Are you diversifying your client base?
Phil: The fundamental basis of our business is Joel and I. That’s the front line but lets not forget the importance of a highly qualified support staff that we have. We have built relationships over a long period and our clients know they can ring us personally. That’s important because when our clients sign on to Campbell Financial Group they are really signing up “the Campbell’s”, as we’ve become known. We have a very down-to-earth style and that applies to the accountants, solicitors and mortgage brokers we use. It’s like a small, close family, and that’s always been a key strength of our business and will continue to be. We offer a full range of financial services from investment strategies to estate planning. We take a holistic approach to financial planning, because all the elements play a part, it’s far more than just suggesting particular products.
This does mean that we won’t take on anyone as a client.

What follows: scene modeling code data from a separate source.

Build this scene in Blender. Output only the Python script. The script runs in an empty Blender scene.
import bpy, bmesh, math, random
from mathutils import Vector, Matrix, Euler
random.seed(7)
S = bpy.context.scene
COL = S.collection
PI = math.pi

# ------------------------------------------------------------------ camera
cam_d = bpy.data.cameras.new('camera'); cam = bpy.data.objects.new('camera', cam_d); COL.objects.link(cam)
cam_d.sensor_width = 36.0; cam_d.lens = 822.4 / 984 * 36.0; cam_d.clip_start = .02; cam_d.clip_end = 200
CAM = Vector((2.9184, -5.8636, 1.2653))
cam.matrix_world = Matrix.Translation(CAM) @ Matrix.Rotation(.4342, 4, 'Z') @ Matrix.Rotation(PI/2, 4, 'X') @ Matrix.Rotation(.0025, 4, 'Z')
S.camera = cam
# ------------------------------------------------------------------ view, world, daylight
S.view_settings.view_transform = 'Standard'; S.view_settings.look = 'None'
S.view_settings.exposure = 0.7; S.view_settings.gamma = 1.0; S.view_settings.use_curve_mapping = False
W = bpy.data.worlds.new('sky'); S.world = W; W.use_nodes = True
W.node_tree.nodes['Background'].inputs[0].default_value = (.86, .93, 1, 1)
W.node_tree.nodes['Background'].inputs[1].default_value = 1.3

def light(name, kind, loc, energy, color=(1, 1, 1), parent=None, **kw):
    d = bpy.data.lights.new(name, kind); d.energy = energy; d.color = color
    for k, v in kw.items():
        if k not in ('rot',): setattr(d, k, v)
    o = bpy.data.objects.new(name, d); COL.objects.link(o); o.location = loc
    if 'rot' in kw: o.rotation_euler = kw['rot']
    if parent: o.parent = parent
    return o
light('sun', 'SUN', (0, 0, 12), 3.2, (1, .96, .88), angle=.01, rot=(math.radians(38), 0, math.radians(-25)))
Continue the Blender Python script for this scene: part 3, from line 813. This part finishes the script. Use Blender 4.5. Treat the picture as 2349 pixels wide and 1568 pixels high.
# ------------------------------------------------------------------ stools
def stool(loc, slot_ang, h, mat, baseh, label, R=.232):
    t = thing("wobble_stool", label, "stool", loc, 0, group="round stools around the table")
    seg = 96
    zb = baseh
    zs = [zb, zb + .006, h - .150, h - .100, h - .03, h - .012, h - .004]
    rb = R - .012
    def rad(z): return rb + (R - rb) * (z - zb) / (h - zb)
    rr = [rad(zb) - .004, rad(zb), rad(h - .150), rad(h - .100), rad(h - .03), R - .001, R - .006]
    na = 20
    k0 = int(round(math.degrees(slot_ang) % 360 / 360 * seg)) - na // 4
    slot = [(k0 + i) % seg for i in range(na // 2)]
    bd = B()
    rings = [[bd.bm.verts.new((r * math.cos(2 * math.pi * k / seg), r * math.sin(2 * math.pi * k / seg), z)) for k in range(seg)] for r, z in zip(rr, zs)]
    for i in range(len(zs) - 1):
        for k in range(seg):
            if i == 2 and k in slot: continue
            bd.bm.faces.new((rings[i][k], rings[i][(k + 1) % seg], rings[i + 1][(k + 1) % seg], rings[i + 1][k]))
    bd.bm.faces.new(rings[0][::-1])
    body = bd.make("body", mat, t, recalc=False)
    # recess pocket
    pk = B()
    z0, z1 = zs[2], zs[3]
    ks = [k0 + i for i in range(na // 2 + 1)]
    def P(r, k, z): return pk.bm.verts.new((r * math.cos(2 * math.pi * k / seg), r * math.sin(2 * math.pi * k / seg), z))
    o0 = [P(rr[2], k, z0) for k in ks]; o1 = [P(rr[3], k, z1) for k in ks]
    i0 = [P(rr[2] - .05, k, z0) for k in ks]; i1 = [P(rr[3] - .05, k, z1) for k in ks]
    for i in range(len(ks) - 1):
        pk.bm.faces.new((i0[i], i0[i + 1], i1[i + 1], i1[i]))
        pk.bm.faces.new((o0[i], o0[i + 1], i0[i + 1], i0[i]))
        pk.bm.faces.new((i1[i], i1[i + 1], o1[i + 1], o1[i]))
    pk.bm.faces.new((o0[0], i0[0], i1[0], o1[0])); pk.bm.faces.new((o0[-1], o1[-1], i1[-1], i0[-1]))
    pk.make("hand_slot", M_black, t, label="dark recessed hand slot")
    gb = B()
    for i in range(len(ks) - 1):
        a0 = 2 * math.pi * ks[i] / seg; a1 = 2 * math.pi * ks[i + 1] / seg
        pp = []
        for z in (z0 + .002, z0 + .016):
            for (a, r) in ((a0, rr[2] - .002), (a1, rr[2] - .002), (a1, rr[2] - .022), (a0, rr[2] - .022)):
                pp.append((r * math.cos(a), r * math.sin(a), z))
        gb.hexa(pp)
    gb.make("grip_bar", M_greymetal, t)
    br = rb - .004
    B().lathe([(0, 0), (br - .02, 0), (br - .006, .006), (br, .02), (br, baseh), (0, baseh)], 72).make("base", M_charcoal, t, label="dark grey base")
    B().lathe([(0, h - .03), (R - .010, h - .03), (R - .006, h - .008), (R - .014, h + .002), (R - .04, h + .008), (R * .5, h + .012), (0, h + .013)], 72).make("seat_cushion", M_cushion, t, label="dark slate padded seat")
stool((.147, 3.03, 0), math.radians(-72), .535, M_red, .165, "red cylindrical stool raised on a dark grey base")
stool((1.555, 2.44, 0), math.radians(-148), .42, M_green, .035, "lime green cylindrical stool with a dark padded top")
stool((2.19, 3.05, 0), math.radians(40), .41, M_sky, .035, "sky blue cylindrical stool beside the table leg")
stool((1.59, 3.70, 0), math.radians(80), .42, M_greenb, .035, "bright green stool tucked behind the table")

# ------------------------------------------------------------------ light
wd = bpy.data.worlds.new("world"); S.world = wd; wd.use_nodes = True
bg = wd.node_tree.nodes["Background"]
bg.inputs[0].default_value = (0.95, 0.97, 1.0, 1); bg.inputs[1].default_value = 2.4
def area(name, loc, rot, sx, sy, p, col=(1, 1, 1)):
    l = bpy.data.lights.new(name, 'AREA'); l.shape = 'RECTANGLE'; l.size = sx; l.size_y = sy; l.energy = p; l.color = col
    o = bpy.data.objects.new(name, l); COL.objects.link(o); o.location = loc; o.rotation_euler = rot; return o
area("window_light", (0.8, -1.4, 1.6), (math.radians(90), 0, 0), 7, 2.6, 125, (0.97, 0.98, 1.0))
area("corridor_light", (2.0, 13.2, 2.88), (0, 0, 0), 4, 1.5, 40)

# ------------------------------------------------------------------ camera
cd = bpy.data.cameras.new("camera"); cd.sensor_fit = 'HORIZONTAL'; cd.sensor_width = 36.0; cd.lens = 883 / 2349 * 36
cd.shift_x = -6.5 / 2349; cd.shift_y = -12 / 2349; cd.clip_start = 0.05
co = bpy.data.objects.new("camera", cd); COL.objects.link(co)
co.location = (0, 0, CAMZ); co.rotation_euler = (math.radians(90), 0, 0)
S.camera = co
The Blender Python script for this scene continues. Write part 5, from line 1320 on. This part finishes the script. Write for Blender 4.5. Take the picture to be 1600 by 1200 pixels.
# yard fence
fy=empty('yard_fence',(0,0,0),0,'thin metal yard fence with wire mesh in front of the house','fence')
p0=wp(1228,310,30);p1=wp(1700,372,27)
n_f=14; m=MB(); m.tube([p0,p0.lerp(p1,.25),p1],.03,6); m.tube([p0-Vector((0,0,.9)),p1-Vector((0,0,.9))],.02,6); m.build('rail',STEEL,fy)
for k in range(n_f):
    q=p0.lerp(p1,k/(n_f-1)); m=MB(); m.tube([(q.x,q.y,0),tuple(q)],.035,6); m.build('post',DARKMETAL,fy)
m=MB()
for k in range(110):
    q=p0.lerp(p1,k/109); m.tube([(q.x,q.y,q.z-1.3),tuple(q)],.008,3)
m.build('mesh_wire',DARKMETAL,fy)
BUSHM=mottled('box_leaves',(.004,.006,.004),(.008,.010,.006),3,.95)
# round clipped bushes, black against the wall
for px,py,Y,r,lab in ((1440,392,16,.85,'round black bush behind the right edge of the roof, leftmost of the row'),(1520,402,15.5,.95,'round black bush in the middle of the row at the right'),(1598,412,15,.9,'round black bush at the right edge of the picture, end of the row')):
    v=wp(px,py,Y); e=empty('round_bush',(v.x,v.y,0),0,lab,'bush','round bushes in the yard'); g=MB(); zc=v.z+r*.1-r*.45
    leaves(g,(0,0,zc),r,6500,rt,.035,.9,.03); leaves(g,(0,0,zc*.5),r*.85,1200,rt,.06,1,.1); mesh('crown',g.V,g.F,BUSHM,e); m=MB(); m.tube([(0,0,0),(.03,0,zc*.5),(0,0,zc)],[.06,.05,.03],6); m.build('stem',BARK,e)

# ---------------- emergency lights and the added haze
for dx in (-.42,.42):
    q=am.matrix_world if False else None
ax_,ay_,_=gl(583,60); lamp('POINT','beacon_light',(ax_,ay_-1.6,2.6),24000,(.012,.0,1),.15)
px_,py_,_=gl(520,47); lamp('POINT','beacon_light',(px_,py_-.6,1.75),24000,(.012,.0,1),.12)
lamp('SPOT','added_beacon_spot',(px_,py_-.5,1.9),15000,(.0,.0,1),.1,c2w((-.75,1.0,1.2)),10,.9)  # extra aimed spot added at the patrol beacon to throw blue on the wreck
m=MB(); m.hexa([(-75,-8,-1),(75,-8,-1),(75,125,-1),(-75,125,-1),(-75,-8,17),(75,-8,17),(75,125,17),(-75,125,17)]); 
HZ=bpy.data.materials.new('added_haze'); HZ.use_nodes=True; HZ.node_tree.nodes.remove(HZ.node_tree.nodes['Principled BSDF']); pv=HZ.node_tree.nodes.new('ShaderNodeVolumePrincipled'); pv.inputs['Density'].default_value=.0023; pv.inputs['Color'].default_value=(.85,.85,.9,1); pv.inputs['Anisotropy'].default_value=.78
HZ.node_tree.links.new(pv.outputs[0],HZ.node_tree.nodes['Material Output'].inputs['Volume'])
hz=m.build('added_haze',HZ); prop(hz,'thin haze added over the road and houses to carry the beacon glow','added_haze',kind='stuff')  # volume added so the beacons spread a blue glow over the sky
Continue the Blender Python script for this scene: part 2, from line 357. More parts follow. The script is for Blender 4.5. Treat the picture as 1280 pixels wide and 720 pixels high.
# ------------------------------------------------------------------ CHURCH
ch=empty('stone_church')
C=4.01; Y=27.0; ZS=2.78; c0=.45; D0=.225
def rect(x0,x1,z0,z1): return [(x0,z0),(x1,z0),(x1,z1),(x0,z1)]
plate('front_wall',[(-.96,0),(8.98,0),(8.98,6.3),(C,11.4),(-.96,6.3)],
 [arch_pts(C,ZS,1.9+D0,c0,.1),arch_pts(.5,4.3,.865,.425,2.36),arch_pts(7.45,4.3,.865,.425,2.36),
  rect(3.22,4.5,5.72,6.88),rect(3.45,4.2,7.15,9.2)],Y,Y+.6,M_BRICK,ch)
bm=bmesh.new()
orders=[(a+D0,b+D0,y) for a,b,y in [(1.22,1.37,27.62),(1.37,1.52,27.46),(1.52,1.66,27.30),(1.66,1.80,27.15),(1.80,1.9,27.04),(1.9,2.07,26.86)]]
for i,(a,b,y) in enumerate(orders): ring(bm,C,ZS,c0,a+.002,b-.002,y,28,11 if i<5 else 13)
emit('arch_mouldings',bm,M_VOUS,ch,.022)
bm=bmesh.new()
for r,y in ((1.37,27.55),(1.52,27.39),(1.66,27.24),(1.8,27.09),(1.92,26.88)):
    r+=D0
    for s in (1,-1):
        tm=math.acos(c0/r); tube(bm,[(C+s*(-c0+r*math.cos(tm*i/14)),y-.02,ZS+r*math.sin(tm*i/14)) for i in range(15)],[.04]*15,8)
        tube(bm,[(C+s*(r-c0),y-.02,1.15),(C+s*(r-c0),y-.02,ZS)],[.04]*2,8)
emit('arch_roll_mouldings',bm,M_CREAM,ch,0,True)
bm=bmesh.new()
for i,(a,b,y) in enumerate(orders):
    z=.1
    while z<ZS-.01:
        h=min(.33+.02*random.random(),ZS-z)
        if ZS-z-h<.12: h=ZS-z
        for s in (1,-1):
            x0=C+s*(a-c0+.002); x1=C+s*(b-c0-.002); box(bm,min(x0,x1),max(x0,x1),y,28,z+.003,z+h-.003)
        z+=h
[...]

We have specialties in particular areas and if a person comes to see us and we don’t have the speciality in the areas they need we will refer them to colleagues who do.

Can you explain the financial strategies that you favour for your clients?
Phil: Every client is different, but teachers have specific pay conditions that we are very familiar with. We emphasise the need and benefits of salary sacrificing, but even before that stage we work very closely to determine whether each client is making the most of their income. Our clients will come to us and say that it is difficult to take anything more out of their salary to put into super, even though they know they should be doing that. But Joel and I generally find many areas where savings can be made. It’s a bit like a doctor, you have to know the state of health of a client before you can prescribe for the future. So we get their current finances in order and then look at providing a financial strategy that will meet their objectives. We favour conservative, proven products, with an emphasis on managed funds, fixed interest and strategies that provide the best tax benefits.